War and Peace

Among the decorations at the Bishop Arts District peace festival was a sign outside Hunky's burger joint reading, "War, what is it good for? Absolutely nothing!" Perhaps the district folks should contemplate the Temptations' Motown refrain.

The September 16 event meant to celebrate World Peace Day prompted clashes over street closures, verbal confrontations over noise and even a racist threat.

The tension began in the days leading up to the block party as merchants and organizers argued over the festival layout and street closures. Cosmo Rouge owner Stephen Stroud worried that closing Bishop Street would interfere with his restaurant's business. After a flurry of phone calls between Stroud, event organizers and city personnel, fewer blocks were closed off than originally planned.

"This was all in the last 48 hours," said David Spence, one of the merchants who arranged the permit. "Meanwhile, we had 50 booths set to be in the middle of the street. All those people had paid. We did three layouts for the stage. It was just kind of crazy and stressful."

At 4:30 a.m. the day of the festival, the squabble took a more sinister turn. Stroud told police that someone appeared outside the restaurant and prepared to throw a rock through the front window. When Stroud turned on an interior light, the man dropped the rock and ran. Attached to it was a typed note that read, "We have the permit nigger, go back to Brooklyn's Jazz Club."
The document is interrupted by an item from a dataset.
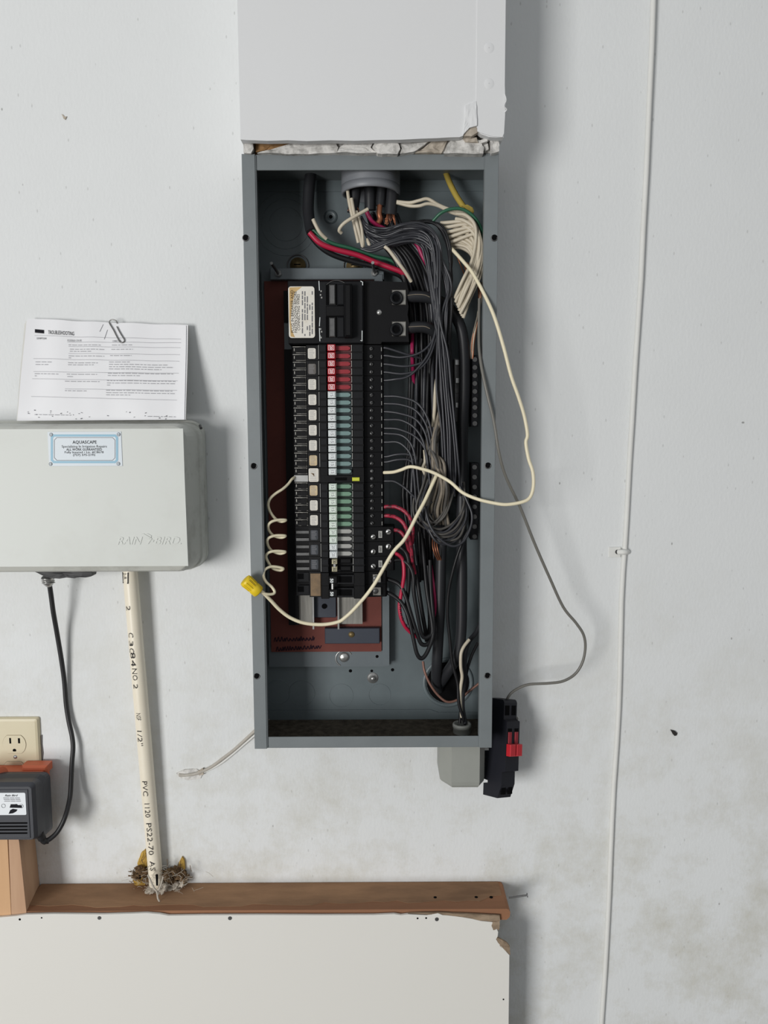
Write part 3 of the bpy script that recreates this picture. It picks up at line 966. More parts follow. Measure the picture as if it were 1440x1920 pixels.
def breaker(idx, label, group, hmat, barm, basem, num, st, poles=(0, 1), long=False, raised=(), name='circuit_breaker'):
    zf = Z0 - PT * (idx + 1)
    r = thing(name, PO + Vector((0, 0, zf)), label, 'circuit breaker', group)
    x1 = 740 if long else 720
    bpart('body', (long,), lambda: MB().zprism(brk_body(x1), .0003, PT - .0003), MT['bakelite'], r)
    for p in poles:
        add_pole(r, p, hmat, barm, basem, num, raised=(p in raised))
    for p in (0, 1):
        z = pole_z(p)
        bpart('ridge', (p,), lambda: bx_(663, 681, .0865, .0882, z - HB * .44, z + HB * .34), MT['bakelite2'], r)
        bpart('ridge', (p, 'l'), lambda: bx_(602, 613, .0865, .0880, z - HB * .44, z + HB * .30), MT['bakelite2'], r)
        bpart('edge_line', (p,), lambda: bx_(660.2, 661.2, .079, .0868, z - HB * .4, z + HB * .4), MT['greybar'], r)
        clip_set(r, p, 'clip' if not long else 'plate')
        if not long:
            s = bpart('terminal_screw', (p,), screw_fn(697, z, .0775, .0028), MT['darkmetal'], r)
            bpart('screw_slot', (p, idx % 3), slot_fn(697, z, .0785, .0028, (.4, 1.2, 2.3)[idx % 3]), MT['hole'], s)
            bpart('wire_port_edge', (p,), lambda: bx_(715.4, 716.4, .072, .0748, z - HB * .3, z + HB * .2), MT['greybar'], r)
    bpart('seam_line', (), lambda: bx_(599.2, 600.0, .0755, .0868, .0012, PT - .0012), MT['greybar'], r)
    if st:
        sticker(r, st, PT * .12, PT * .80)
    if long:
        for j, (px, z, rr) in enumerate(((699, PT * .32, .0040), (728, PT * .66, .0044))):
            s = bpart('terminal_screw', (j, 'long'), screw_fn(px, z, .0765, rr), MT['metal'], r)
            bpart('screw_slot', (j, 'long', idx % 3), slot_fn(px, z, .0775, rr, (.4, 1.2, 2.3)[idx % 3]), MT['hole'], s)
        bpart('screw_well', (), lambda: bx_(690, 706, .074, .0762, PT * .10, PT * .34), MT['hole'], r)
        k = bpart('terminal_label', (), lambda: bx_(709, 716, .074, .0770, PT * .26, PT * .72), MT['greybar'], r)
        bpart('terminal_print', (), lambda: MB().add(*geo(711, 711.8, .077, .0772, PT * .32, PT * .66)).add(*geo(713, 713.8, .077, .0772, PT * .32, PT * .60)), MT['ink'], k)
    return r


RG, BG, GG = 'red handled breakers', 'pale blue handled breakers', 'pale green handled breakers'
breaker(0, 'red handled double breaker directly below the main breaker', RG, 'red', 'redbar', 'redbase', '20', 'sticker')
breaker(1, 'middle red handled double breaker with a dull grey sticker', RG, 'red', 'redbar', 'redbase', '20', 'sticker_grey')
breaker(2, 'lowest red handled double breaker above the pale blue ones', RG, 'red', 'redbar', 'redbase', '20', 'sticker')
for i in range(5):
    breaker(3 + i, '%s pale blue handled double breaker below the red ones' % NW[i], BG, 'white', 'teal', 'tealbase', '15', 'sticker' if i < 4 else 'sticker2')
# breaker with test button
g = thing('test_button_breaker', PO + Vector((0, 0, Z0 - PT * 9)), 'single handle breaker with lime yellow test button and large cream sticker', 'circuit breaker')
bpart('body', (False,), None, None, g)
add_pole(g, 0, 'white', 'teal', 'tealbase', '15')
clip_set(g, 0)
bpart('test_button', (), lambda: bx_(660, 674, .0865, .090, pole_z(1) - HB * .26, pole_z(1) + HB * .22, .0006), MT['lime'], g)
bpart('body_cover', (), lambda: bx_(602, 682, .079, .0874, .0008, HB - .0004), MT['bakelite'], g)
bpart('button_slot', (), lambda: bx_(628, 650, .0872, .0878, pole_z(1) - HB * .18, pole_z(1) + HB * .20), MT['hole'], g)
bpart('silver_plate', (), lambda: bx_(551, 577, .063, .0655, .0005, HB * .9), MT['metal'], g)
for p in (0, 1):
    s = bpart('terminal_screw', (p,), None, None, g)
sticker(g, 'sticker', PT * .04, PT * .94, 578.5, 597, key=('big',))
bpart('scorch_mark', (), lambda: MB().tube([Vector((BX(583, .0765), -.0763, PT * .62)), Vector((BX(587, .0765), -.0764, PT * .55)), Vector((BX(588.5, .0765), -.0763, PT * .42))], .001, 6, True, [.0004, .0012, .0003]), MT['sticker_brown'], g)

for i in range(3):
    breaker(9 + i, '%s pale green handled double breaker below the test button breaker' % NW[i], GG, 'greenwhite', 'green', 'greenbase', '15', ('sticker2', 'sticker', 'sticker')[i], raised=(1,) if i != 1 else ())
breaker(12, 'upper long breaker with white handles, grey bars and silver terminal screws', 'long breakers', 'greenwhite', 'greybar', 'greybase', '20', 'sticker_dark', long=True, raised=(1,))
breaker(13, 'second long breaker with white handles, grey bars and silver terminal screws', 'long breakers', 'white', 'greybar', 'greybase', '20', 'sticker_dark', long=True, raised=(1,))
t = breaker(14, 'long breaker with two small tan handles joined together', 'long breakers', 'tan', 'greybase', 'greybase', '20', 'sticker_dark', poles=(), long=True)
for p in (0, 1):
    z = pole_z(p)
    h = bpart('handle', (p, 'tan'), lambda: bx_(620, 630, .079, .092, z - HB * .32, z + HB * .32, .001), MT['tan'], t)
    bpart('rating_mark', (p, 'tan'), lambda: text_into(MB(), '30', (BX(625, .0921), -.0921, z), .0048, .0048, (0, 0, -1), (1, 0, 0), bold=.02), MT['ink'], h)
    bpart('handle_rocker', (p, 'tan'), lambda: bx_(636, 657, .079, .0855, z - HB * .34, z + HB * .34, .0015), MT['bakelite'], t)
bpart('handle_tie', ('tan',), lambda: bx_(623, 627, .085, .0915, pole_z(1) + HB * .3, pole_z(0) - HB * .3), MT['metal'], t)

# large two-pole breaker at the foot of the row
zt2, zb2 = az(640, 1073.5, .086), az(640, 1122.5, .086)
h2 = (zt2 - zb2)
PO2 = PO + Vector((0, 0, zb2))
g = thing('double_pole_breaker', PO2, 'large black two-pole breaker with brown label at the foot of the row', 'circuit breaker')
bpart('body', ('two',), lambda: MB().zprism(brk_body(725, .088), .0003, h2 / 2 - .0002), MT['bakelite'], g)
o = bpart('body', ('two_upper',), lambda: MB().zprism(brk_body(725, .088), h2 / 2 + .0002, h2 - .0003), MT['bakelite'], g)
bpart('label_plate', (), lambda: bx_(579, 598, .0745, .0765, h2 * .06, h2 * .92), MT['sticker_brown'], g)
for i in range(2):
    z = h2 * (.75 - .5 * i)
    bpart('handle_well', (i, 'two'), lambda: bx_(616, 662, .079, .0890, z - h2 * .17, z + h2 * .17), MT['bakelite2'], g)
    bpart('handle_slot', (i, 'two'), lambda: bx_(634, 658, .0885, .0893, z - h2 * .12, z + h2 * .12), MT['hole'], g)
    h = bpart('handle', (i, 'two'), lambda: bx_(613, 630, .0885, .0985, z - h2 * .12, z + h2 * .16, .001), MT['bakelite'], g)
    bpart('rating_mark', (i, 'two'), lambda: text_into(MB(), '50', (BX(619.5, .0987), -.0987, z), .0066, .0050, (0, 0, -1), (1, 0, 0), bold=.03), MT['white'], h)
    bpart('plug_clip', (i, 'two'), lambda: bx_(556, 576, .063, .0680, z - h2 * .17, z + h2 * .17), MT['bakelite2'], g)
    bpart('clip_slot', (i, 'two'), lambda: bx_(554, 566, .068, .0684, z - h2 * .08, z + h2 * .14), MT['hole'], g)
    k = bpart('wire_lug', (i, 'two'), lambda: bx_(698, 713, .074, .0795, z - h2 * .16, z + h2 * .14), MT['alu'], g)
    bpart('lug_screw', (i, 'two'), screw_fn(703, z, .0805, .0042), MT['darkmetal'], k)
bpart('handle_tie', ('two',), lambda: MB().cyl((BX(621, .094), -.094, h2 * .36), (BX(621, .094), -.094, h2 * .64), .0022, 10), MT['metal'], g)

# main breaker
MD = .088
mzt, mzb = az(650, 525, MD), az(650, 645, MD)
mb_ = thing('main_breaker', at(650, 645, MD) + Vector((0, .04, 0)), 'big black two-pole main breaker with cream label and twin lugs', 'main breaker')
part('body', MB().pbox(540, 526, 684, 644.5, .034, .078, .001), MT['bakelite'], mb_)
part('terminal_block', MB().pprism([(684, 526), (762, 529), (766, 545), (763, 560), (766, 575), (764, 590), (767, 606), (765, 622), (767, 641), (716, 641), (714, 645), (684, 645)], .034, .076), MT['bakelite'], mb_)
part('raised_face', MB().pbox(597, 527, 681, 644, .078, .0885, .0015), MT['bakelite2'], mb_)
k = part('label', MB().prism(rrect(ax(541, 585, .0792), ax(590, 585, .0792), az(565, 633.5, .0792), az(565, 537, .0792), .004), .0775, .0790), MT['sticker'], mb_)
mbx = MB()
ptext(mbx, 'PLUG IN BREAKER AND', 545.5, 546, 550.5, 622, .0793, 90)
ptext(mbx, 'FASTEN DOWN BEFORE', 551.5, 548, 556.5, 622, .0793, 90)
ptext(mbx, 'CONNECTING WIRES', 557, 553, 562, 618, .0793, 90)
part('label_lettering', mbx, MT['ink'], k)
mbx = MB()
rr = random.Random(3)
for i in range(5):
    y = 546.0
    x = 566 + i * 4.6
    while y < 628:
        w_ = rr.uniform(4, 13)
        if rr.random() < .82 and not (604 < y + w_ < 612):
            mbx.add(*[q for q in (lambda P: ([at(a, b, .0793) for a, b in P], [(0, 1, 2, 3)]))([(x, y), (x + 2, y), (x + 2, min(y + w_, 630)), (x, min(y + w_, 630))])])
        y += w_ + 1.6
part('label_print', mbx, MT['greyink'], k)
part('label_stain', MB().pprism([(542.5, 539), (566, 537.8), (560, 543), (553, 548), (549.5, 562), (547, 580), (545, 600), (547.5, 620), (553, 632.5), (545, 631), (542.5, 600)], .0788, .0791), MT['stain'], k)
for (y0, y1) in ((532, 572), (594, 633)):
    k = part('handle_slot', MB().pbox(611, y0, 632, y1, .0882, .0890), MT['hole'], mb_)
    part('breaker_rocker', MB().pbox(617, y0 + 1, 629, y1 - 1, .0885, .0915, .0015), MT['darkmetal'], k)
    part('rocker_side', MB().pbox(632, y0, 646, y1, .0885, .0935, .0015), MT['bakelite2'], mb_)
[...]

Stroud, who opened Cosmo Rouge in 2005, told police he felt people were trying to push him out of the arts district.

As the festival began Saturday afternoon, the friction was unknown to most of the people who strolled the streets, but soon, festivalgoers began to complain that Cosmo Rouge was blasting rap music across from the street stage.
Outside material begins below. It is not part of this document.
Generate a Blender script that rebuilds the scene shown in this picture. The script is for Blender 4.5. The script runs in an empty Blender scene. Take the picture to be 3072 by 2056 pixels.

"It was so loud it drowned out the musicians," says Kim Sparks, who went to Bishop Avenue to hear the flamenco band. "They ruined it." She went into the restaurant and requested that the music, which was playing on speakers outside as well as inside, be turned off. She was refused, she says.

Sparks wasn't the only one to complain. In the police report, the officer noted that while she talked with Stroud, they were approached "by five unknown individuals who rudely interrupted our conversation and told [Stroud] to turn off his outside music."

Two weeks later, there is a perception in the neighborhood that Stroud tried to thwart the festival. A shop owner who asked not to be identified says Stroud retaliated for the street closures by disrupting the event.

Stroud says otherwise. "I'm a major supporter of the peace festival," he says. The restaurant had been leased for a private birthday party, and when people complained about the music, the attendants "felt violated," he said.

The irony of a peace festival begetting so much conflict didn't escape Spence.

Of the racial epithet, he said, "Not only is this an awful thing--it's something you can imagine happening at a festival in West Texas or Midlothian, but Bishop Arts District? We've got Asians, Afro-Americans, gays, straights. We're often held up by the city as a real success in diverse ownership."